Shared ground
The text resets the David–Saul conflict after an interruption. Saul stops chasing the Philistines and, as soon as he hears that David is at En-gedi, he pivots back into an internal hunt (1 Samuel 24:1). That quick shift is an explicit narrative claim about Saul’s priorities: external military pressure does not end his pursuit of David; it only pauses it.
The scale of Saul’s response is also explicit: he takes “three thousand chosen men out of all Israel” and goes to seek David and David’s men (1 Samuel 24:2). Whatever else is concluded, the passage portrays royal power as able to mobilize a large, elite force for a targeted search.

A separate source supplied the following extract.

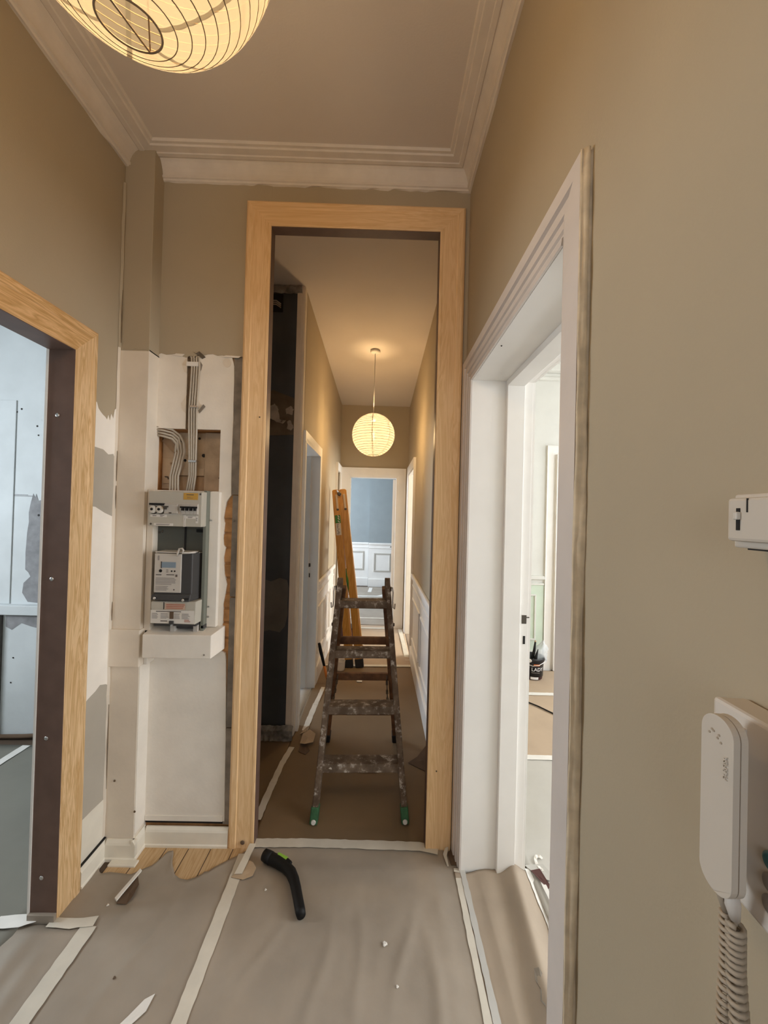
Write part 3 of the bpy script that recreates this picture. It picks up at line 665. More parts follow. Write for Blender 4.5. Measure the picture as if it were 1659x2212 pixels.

The setting matters theologically in a grounded way: David is in “the wilderness of En-gedi,” and Saul searches among “the rocks of the wild goats” (1 Samuel 24:1–2). The story’s moral and political tensions will unfold in a place where hiding, pursuit, and surprise are natural features.
Where interpretation differs (only where needed)
Some readers think the report about David’s location is solid intelligence (scouts, informants, or surveillance), while others think the wording leaves room for it being rumor or incomplete information. The text itself only says “it was told him,” without describing the source or reliability.
Some take “three thousand” as a precise headcount, while others read it as a conventional way of saying “a very large picked force.” The text highlights size and select status either way.
Some read “rocks of the wild goats” as a known place-name; others hear it as descriptive language for steep crags. The narrative function is similar: it signals difficult terrain that favors the hunted.
Saul’s exact intent (arresting David, killing him, or generally neutralizing him) is not stated here; it is an inference drawn from the wider story.
Why the disagreement exists
These verses compress the setup: they report actions (told → took → went) without giving Saul’s speech, strategy, or the informant’s credibility. The brief geography note is vivid but not explained. Because the narrator gives minimal detail, readers fill in gaps from the broader Saul–David storyline.
What this passage clearly contributes
This opening establishes urgency and escalation: Saul immediately recommits resources to the pursuit of David. It also frames the coming encounter as a manhunt in harsh wilderness terrain, not a court dispute in a city. In the larger book’s portrayal of kingship, it shows a king leveraging national manpower for a focused pursuit of a perceived internal threat, while external threats still exist in the background.